Tuesday, 15 July 2014

Willie Dixon & Memphis Slim‎: Willie's Blues (1959)


Dixon left Mississippi for Chicago in 1936. A man of considerable stature, at 6 and a half feet and weighing over 250 pounds, he took up boxing; he was so successful that he won the Illinois State Golden Gloves Heavyweight Championship (Novice Division) in 1937. Dixon turned professional as a boxer and worked briefly as Joe Louis' sparring partner. After four fights, Dixon left boxing after getting into a fight with his manager over being cheated out of money.

In his later years, Willie Dixon became a tireless ambassador for the blues and a vocal advocate for its practitioners, founding the Blues Heaven Foundation. The organization works to preserve the blues’ legacy and to secure copyrights and royalties for blues musicians who were exploited in the past. Speaking with the simple eloquence that was a hallmark of his songs, Dixon claimed, "The blues are the roots and the other musics are the fruits. It’s better keeping the roots alive, because it means better fruits from now on. The blues are the roots of all American music. As long as American music survives, so will the blues."

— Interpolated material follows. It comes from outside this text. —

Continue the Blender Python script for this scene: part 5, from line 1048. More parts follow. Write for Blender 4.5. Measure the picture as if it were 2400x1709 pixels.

In 1977, unhappy with the royalties rate from ARC Music, he and Muddy Waters sued the Chess-owned publishing company, and with the proceeds from the lawsuit set up Hoochie Coochie Music. In 1987, Dixon received an out-of-court settlement from Led Zeppelin after suing them for plagiarism, in relation to their use of his music for "Bring It On Home" and his lyrics from his composition "You Need Love" (1962) for their track "Whole Lotta Love".